Mistakes
That Can Sink First-Time Investors’ Rental Profits
You just bought an investment property and you are already capitalizing on your future rental profits. This is great but these profits may simply vanish in thin air if you make one of the following mistakes:
1. Inadequately screening tenants
It’s important to screen potential tenants thoroughly to ensure they have a good financial history and are able to pay rent on time. Failure to do so can result in lost income from unpaid rent and the costs associated with eviction. Inadequate tenant screening comes with other financial implications as well, including expensive repairs, increased insurance premiums, and decreased property value.

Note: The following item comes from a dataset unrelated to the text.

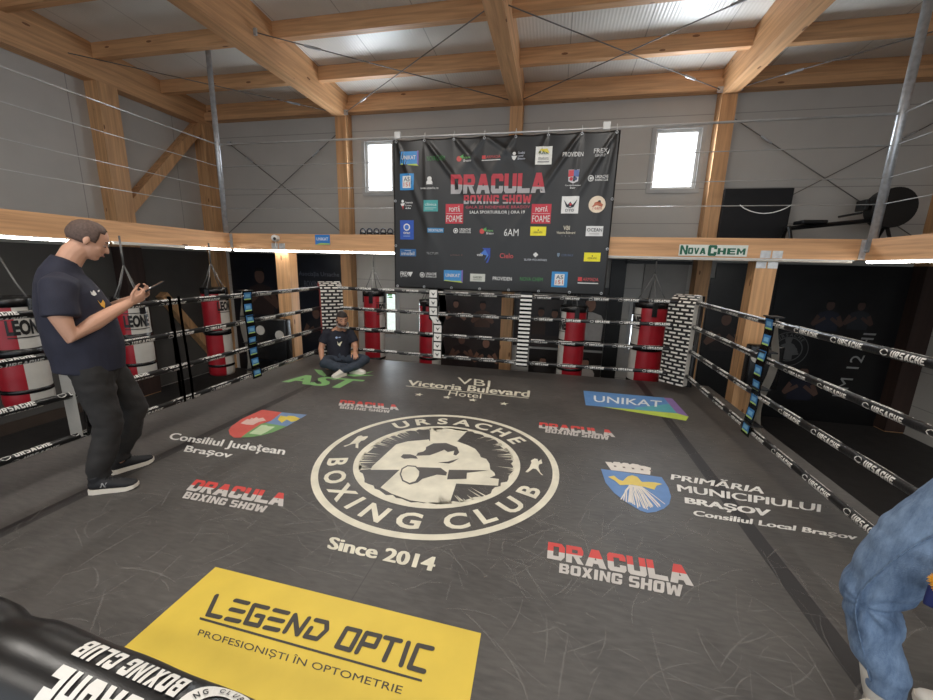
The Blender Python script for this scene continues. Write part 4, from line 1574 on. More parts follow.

Take the time to find high-quality tenants and, your leases will be much more profitable in the long run.
2. Ignoring property maintenance
Landlords should proactively handle any property maintenance that may be needed and budget their finance correctly to do so. When landlords do not have sufficient funds set aside to cover maintenance and repair costs it can lead to damages that decrease the value of their investment property and potentially sink their rental property profits as tenants may refuse to pay the rent or simply move out. To avoid costly surprises and frustrated tenants, you might want to consider the 1% rule. i.e. reserving 1% of the total property value for maintenance expenses.
3. Setting the wrong rental price
It is stating the obvious, that when rental prices are too low, housing providers will not be able to cover their expenses and earn a profit. On the other hand, setting rent prices too high can make the property difficult to rent out and lead to longer vacancy periods.
4. Not having adequate property insurance
Sufficient insurance coverage can protect rental properties in case of accidents, natural disasters, and other losses. Insurance can cover risks including malicious or intentional damage to the property by the tenant or their guests, loss of income if a tenant defaults on rent payments, and liability for a claim against you by a tenant. Forgoing comprehensive landlord insurance can result in significant financial impacts, where owners may be forced to pay out of pocket. Therefore, owners of rental properties should review their insurance coverage and consider adding policies that might make sense for their property, such as protections for rent loss, wildfires, earthquakes, and flooding.
5. Failing to plan for vacancies
Owners of investment properties must plan for losses they will incur from vacancies. It’s wise to set aside funds to cover the loss of rent during a vacancy as well as the cost of marketing the property to attract potential tenants.
To conclude buying an investment property is great, taking good care of it is a necessary evil to maximize your rental profits, and when the time will come to resale your property for top dollars.